After a victory in the opening round of the NCAA Tournament, the women’s volleyball team’s run has come to an end at the hands of the defending champions.

The Bulldogs (21-6, 13-1 Ivy) defeated Ohio University (24-8) on Friday, only to fall to No. 1 Penn State (34-0) the following day.

After receiving a bid to the tournament by winning the Ivy League, the Elis proved with their win over the Bobcats that they can compete on the national level.

“We wanted people to know that there is good volleyball played in the Ivy League,” outside hitter Cat Dailey ’10 said. “And we proved that we deserve to be there.”

The first game of the tournament opened with a kill by Dailey and was followed by an early run by the Bulldogs, building to a 10-5 lead. Ohio took its first timeout, trying to end the Elis’ momentum. But Yale would not be denied, stringing together a series of plays to push the score to 19-12. It was only then that the Bobcats went on their own run, cutting the lead to four with the Elis up, 21-17.

A timeout by Yale gave the Bulldogs a minute to regroup, and the Elis came out of their huddle ready to end the first set, and went on a 4-2 run to end the set, 25-19.

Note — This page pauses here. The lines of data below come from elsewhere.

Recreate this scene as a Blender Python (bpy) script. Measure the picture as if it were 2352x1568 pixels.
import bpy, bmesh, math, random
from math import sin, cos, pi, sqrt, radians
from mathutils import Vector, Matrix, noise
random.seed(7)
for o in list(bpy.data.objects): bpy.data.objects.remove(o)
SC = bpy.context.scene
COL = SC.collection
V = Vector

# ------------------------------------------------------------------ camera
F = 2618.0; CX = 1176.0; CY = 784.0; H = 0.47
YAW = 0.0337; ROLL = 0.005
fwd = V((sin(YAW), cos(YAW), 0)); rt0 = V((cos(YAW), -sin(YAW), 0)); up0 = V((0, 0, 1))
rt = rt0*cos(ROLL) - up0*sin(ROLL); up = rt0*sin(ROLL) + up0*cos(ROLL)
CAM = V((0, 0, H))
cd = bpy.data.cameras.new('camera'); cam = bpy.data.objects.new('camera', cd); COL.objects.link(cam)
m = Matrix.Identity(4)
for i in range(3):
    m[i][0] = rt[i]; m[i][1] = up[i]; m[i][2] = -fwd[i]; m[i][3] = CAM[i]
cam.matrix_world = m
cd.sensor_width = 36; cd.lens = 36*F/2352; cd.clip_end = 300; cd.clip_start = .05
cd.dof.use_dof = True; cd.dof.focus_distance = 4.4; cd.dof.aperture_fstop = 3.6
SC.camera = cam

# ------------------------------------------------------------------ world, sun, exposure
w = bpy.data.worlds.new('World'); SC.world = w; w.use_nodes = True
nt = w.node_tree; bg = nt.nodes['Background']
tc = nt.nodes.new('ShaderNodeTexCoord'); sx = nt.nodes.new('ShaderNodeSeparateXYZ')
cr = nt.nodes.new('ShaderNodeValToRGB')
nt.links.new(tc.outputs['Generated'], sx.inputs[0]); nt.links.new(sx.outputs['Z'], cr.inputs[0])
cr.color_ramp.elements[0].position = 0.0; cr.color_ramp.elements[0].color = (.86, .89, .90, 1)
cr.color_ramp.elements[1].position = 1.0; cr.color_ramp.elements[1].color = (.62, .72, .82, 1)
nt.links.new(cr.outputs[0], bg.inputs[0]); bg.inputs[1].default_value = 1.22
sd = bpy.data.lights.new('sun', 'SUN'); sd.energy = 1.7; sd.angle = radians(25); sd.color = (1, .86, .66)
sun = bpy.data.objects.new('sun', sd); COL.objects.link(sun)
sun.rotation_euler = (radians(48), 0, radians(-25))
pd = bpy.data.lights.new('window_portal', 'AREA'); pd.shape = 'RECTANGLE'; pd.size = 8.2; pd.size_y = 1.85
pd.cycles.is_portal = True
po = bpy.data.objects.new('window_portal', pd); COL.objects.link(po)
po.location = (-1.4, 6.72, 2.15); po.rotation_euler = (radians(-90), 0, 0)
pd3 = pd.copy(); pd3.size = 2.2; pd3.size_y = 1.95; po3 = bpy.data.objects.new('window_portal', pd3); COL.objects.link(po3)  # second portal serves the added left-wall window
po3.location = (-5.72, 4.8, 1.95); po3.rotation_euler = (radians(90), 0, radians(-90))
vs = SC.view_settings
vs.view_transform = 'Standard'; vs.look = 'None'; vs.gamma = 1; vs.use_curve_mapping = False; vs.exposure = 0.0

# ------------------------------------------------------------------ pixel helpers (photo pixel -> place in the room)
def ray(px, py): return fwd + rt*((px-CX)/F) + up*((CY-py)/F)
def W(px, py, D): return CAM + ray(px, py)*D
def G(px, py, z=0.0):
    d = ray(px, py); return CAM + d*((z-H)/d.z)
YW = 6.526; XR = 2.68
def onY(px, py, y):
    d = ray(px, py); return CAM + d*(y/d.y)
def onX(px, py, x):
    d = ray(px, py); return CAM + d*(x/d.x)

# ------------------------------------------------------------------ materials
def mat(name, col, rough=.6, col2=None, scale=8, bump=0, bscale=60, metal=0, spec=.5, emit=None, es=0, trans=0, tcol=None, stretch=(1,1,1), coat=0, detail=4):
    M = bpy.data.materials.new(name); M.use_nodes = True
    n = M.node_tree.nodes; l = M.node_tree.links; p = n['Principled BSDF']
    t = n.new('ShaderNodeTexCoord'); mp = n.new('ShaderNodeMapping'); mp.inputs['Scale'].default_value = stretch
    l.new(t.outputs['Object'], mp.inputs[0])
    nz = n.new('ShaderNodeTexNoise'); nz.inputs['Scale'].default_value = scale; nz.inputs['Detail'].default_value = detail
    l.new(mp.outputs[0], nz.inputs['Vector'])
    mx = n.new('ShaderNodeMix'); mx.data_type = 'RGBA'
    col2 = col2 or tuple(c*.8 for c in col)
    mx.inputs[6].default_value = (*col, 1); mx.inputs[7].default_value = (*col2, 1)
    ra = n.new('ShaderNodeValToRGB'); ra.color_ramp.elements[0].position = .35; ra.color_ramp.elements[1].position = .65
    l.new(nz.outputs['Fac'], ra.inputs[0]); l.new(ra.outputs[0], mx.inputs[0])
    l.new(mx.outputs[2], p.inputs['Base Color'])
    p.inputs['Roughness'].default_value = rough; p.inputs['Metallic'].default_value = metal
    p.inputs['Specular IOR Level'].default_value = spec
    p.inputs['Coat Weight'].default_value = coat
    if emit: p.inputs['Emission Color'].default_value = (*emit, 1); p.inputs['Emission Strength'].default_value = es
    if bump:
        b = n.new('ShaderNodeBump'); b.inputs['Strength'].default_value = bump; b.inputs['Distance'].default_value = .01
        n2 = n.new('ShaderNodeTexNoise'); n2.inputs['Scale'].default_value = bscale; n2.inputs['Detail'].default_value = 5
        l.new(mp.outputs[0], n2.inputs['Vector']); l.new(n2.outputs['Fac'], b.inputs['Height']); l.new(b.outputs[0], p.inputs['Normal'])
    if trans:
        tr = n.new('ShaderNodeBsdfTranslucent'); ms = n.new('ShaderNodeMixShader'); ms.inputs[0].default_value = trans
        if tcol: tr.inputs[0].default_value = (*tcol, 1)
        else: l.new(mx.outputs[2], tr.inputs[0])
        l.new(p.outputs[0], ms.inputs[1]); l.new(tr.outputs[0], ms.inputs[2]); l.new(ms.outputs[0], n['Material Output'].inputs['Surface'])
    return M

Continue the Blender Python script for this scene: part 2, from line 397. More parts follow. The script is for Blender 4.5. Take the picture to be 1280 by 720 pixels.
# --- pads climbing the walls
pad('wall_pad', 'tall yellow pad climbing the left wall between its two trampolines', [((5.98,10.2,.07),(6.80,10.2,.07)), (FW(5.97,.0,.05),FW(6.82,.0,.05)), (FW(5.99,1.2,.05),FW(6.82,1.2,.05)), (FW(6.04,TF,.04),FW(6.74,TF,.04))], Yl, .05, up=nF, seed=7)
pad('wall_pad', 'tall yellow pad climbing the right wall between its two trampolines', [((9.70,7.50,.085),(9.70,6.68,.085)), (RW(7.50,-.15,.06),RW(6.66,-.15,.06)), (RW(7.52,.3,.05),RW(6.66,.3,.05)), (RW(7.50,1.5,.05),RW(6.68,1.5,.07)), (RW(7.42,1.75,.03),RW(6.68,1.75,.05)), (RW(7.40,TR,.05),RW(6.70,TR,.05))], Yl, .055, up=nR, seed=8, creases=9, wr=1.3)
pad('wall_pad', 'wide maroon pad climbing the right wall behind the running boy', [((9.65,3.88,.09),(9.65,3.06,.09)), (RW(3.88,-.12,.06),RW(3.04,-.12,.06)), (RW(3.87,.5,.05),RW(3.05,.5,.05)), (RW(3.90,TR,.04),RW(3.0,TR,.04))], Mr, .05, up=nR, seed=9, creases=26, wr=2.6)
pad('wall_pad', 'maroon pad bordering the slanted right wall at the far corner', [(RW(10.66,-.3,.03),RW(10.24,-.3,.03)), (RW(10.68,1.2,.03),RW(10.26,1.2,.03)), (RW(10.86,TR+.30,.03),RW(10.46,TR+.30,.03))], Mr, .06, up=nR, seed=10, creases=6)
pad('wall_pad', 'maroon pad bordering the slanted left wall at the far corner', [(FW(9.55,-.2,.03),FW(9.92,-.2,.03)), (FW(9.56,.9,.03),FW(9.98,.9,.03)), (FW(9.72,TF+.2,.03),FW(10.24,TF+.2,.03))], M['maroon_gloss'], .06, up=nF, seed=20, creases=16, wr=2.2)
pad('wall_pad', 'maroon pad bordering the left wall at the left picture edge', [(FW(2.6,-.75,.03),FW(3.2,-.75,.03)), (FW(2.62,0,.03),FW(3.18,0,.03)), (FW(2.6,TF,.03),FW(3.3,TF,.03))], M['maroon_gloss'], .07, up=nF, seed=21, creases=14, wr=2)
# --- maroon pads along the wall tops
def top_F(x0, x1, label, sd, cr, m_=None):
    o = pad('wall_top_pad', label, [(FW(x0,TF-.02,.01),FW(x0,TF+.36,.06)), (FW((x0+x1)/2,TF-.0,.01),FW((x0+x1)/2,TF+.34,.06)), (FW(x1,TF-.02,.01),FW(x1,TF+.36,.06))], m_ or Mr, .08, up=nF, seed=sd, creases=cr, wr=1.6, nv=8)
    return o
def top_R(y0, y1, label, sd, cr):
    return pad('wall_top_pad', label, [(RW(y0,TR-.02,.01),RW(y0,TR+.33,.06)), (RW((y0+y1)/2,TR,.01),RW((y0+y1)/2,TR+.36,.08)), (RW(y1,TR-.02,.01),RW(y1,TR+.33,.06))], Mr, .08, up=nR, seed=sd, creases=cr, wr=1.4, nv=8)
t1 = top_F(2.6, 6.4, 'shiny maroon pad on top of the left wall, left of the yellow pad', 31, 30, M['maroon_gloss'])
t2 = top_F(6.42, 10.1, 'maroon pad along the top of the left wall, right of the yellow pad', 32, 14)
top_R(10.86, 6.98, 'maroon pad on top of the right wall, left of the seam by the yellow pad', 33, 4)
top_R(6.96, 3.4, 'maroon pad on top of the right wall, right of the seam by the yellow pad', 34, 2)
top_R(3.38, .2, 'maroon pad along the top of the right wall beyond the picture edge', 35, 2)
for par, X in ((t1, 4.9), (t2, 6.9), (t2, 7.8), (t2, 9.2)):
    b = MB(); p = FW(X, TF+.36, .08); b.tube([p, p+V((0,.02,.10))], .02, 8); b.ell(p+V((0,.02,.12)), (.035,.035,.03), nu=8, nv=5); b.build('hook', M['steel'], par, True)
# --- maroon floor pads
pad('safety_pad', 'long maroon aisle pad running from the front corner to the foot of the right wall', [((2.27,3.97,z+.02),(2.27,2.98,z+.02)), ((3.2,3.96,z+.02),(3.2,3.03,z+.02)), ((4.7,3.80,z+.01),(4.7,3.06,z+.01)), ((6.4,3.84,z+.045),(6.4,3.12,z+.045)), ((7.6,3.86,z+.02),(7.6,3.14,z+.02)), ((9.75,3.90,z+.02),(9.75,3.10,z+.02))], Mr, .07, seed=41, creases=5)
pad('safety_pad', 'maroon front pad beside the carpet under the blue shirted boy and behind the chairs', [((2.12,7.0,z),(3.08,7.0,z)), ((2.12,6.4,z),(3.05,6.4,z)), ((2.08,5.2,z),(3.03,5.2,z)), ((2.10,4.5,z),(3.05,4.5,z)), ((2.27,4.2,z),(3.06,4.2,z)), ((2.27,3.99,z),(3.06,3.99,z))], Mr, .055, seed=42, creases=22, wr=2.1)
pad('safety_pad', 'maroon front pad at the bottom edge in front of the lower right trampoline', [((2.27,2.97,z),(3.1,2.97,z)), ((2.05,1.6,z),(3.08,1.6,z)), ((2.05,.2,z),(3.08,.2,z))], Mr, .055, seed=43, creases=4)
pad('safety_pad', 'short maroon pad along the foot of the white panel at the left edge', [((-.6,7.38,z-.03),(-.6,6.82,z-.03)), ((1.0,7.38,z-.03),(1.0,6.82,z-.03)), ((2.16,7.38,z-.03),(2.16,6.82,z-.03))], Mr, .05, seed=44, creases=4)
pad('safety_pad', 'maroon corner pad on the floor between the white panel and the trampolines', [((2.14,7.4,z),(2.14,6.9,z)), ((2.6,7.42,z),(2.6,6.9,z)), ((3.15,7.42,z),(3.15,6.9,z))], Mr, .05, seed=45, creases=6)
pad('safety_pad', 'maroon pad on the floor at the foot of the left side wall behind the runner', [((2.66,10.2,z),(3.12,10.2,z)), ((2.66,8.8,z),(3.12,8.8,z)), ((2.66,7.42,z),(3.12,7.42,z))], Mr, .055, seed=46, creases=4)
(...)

With the first set under their belts, both teams seemed to find a rhythm in the second set. Exchanging points for the entire set, the Bulldogs and Bobcats were deadlocked at 23-23. It was only then that Ohio took its first lead of the match. The Bobcats connected on two plays to win the final points of the set, tying the match at one game apiece.

After the intermission, the two teams once again went for point for point. Although the Elis took the third set, the Bobcats countered by stealing the fourth.

In the decisive fifth set, Yale and Ohio found themselves tied at 13-13. The Bobcats hit an off-pace shot that fooled the Elis, giving them the lead at 14-13. The next rally ended with an Ohio shot that landed out of bounds, bring the game to another stalemate. After an error by the Bobcats, the Bulldogs were one point away from victory. Outside hitter Alexis Crusey ’10 hit the final shot cross court, and the Bulldogs advanced to the second round.

Head coach Erin Appleman had taken a timeout when the Elis were down 13-11. She told her players to just worry more about having fun and playing together than about the numbers on the score board.

“I just wanted to remind them to enjoy the moment,” she said. “And they went out and did just that, fighting for every point to get the win.”

Dailey led the team with 20 kills and 15 digs, while Crusey contributed to the Bulldogs’ victory with 14 kills and 16 digs. Captain and setter Ally Mendenhall ’09 dished out 36 assists, in addition to a team-high 18 digs.

The win was the first by an Ivy squad in the NCAA Tournament since the Bulldogs’ last postseason appearance in 2004. In that season, the Elis won their first match only to see their run ended by No. 4 Minnesota in the second round.

On Saturday, the Bulldogs followed a similar script, losing to the defending champion Penn State. The Nittany Lions have not lost this season, including in a match against the Bulldogs on Sept. 19.

Penn State’s win steamed from their team’s physical superiority at the net. The tallest player on Yale’s roster stands at 6’2”, three inches shorter than the tallest players for the Nittany Lions. The height advantage translated into 12.5 blocks for Penn State, compared to just six for Yale. It was this defensive effort that seemed to kill the Elis’ spirits. The Bulldogs simply couldn’t find rhythm with its opponents at the net blocking their attempts.

But Yale would not go without a fight in this rematch. The Elis fought hard against the Nittany Lions, trailing them by only one point in the first set, 11-10. But the top seed proved that they were the team to beat, going on a 9-3 run. Yale took a timeout, hoping to squelch Penn State’s momentum, but the Lions showed no signs of letting up, finishing the set 25-18.

The last time Yale played Penn State, they only took seven points off the defending champions.

“The first game was evidence that we can really play with some great teams,” Mendenhall said.

The second set was more lopsided, as the Nittany Lions led the whole way. Ultimately, Penn State overpowered Yale, taking the set 25-11.

With their backs against the wall, the Bulldogs came out swinging, but their efforts were countered by the top seed in the tournament.

Down 10-2, the Elis took their first timeout of the set. The Bulldogs won the first point after the pause, but the Nittany Lions built their lead to 18-9, forcing the Elis to take their second timeout. This time however, the Bulldogs could not find the necessary momentum to get back into the match, and Penn State ended Yale’s season, 25-12.

“The game was not a tough loss at all,” Appleman said. “Penn State could be the best volleyball team ever. I could not be prouder of the way we played. We competed at the highest level.”

Although the Bulldogs lost the match against Penn State, the team has established a presence both in the Ivy League and on the national level. Losing only one starter, Mendenhall, after this season, the Elis will certainly be back next year. The return of Ivy League Player of the Year Dailey, as well as Crusey and libero Kelly Ozurovich ’11, should make the Bulldogs just as successful next year.